In yet another case in 200615, the central issue in the appeal was whether the right of first refusal under clause 31(b) of the permission agreement entered into between the appellant employer and the respondent employee is void under Section 27 of the Indian Contract Act and, therefore, in restraint of trade.
Clause 31(b) of the agreement merely provided that the employee had an obligation to provide an opportunity to the employer to match an offer of employment from a third party (prospective employer) after the original term of the agreement, before the employee could accept the third party offer of employment.
Here, the Supreme Court left all the issues open on the basis that considerable time had elapsed.

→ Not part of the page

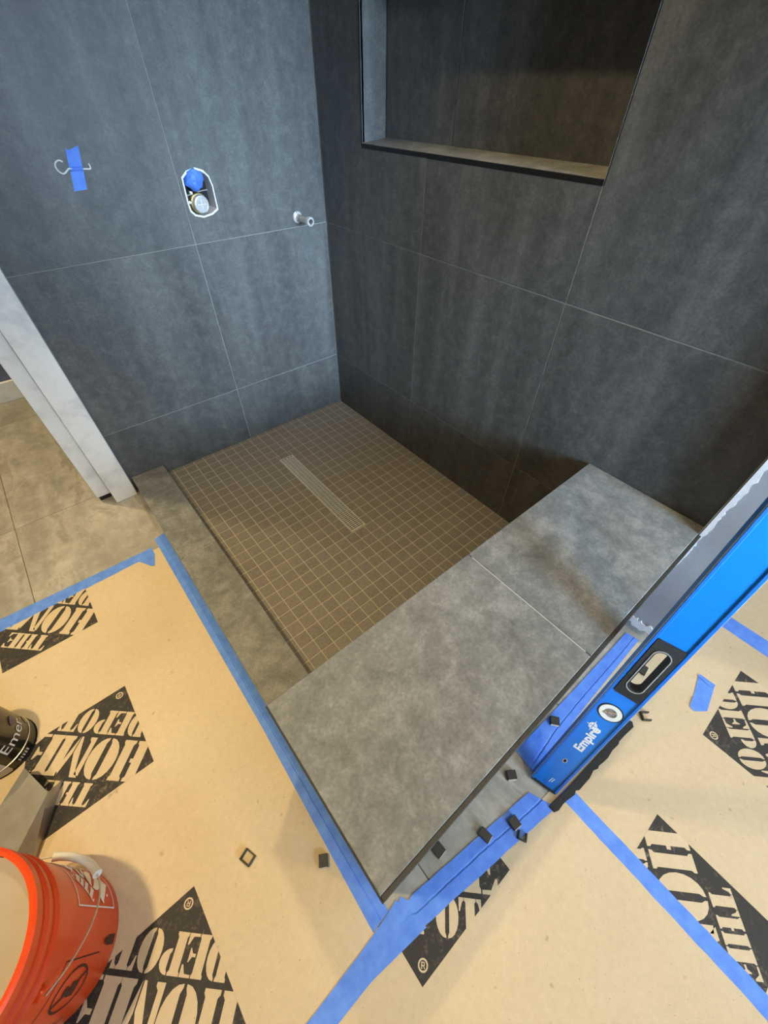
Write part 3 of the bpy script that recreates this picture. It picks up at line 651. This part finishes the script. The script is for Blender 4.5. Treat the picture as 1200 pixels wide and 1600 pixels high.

Therefore, the Court refrained from opining in specific terms on this case as no interim relief having been granted in favour of the appellant during the past two years during which the contract between respondent Nos. 1 and 2 has been in operation and since the contract was soon to be completed, "there is no cause for interference at this late stage by this (Supreme) Court".
However, it is interesting to note that the Supreme Court stated that the appellant is not barred from filing a suit for breach of contract against the respondent. This implied that the Court had not deemed the contract or the condition under it relating to the first right of refusal void and recognized that there may be a sustainable claim for breach of contract by the appellant.
Therefore, sometimes restraints, whether general or partial, may be required and considered reasonable if it protects the bona fide interests of the employer without causing undue detriment or hardship to the employee. Therefore, a strong argument can be made that a restraint reasonably necessary for the protection of a covenant must prevail unless some specific ground of public policy can be clearly established against it.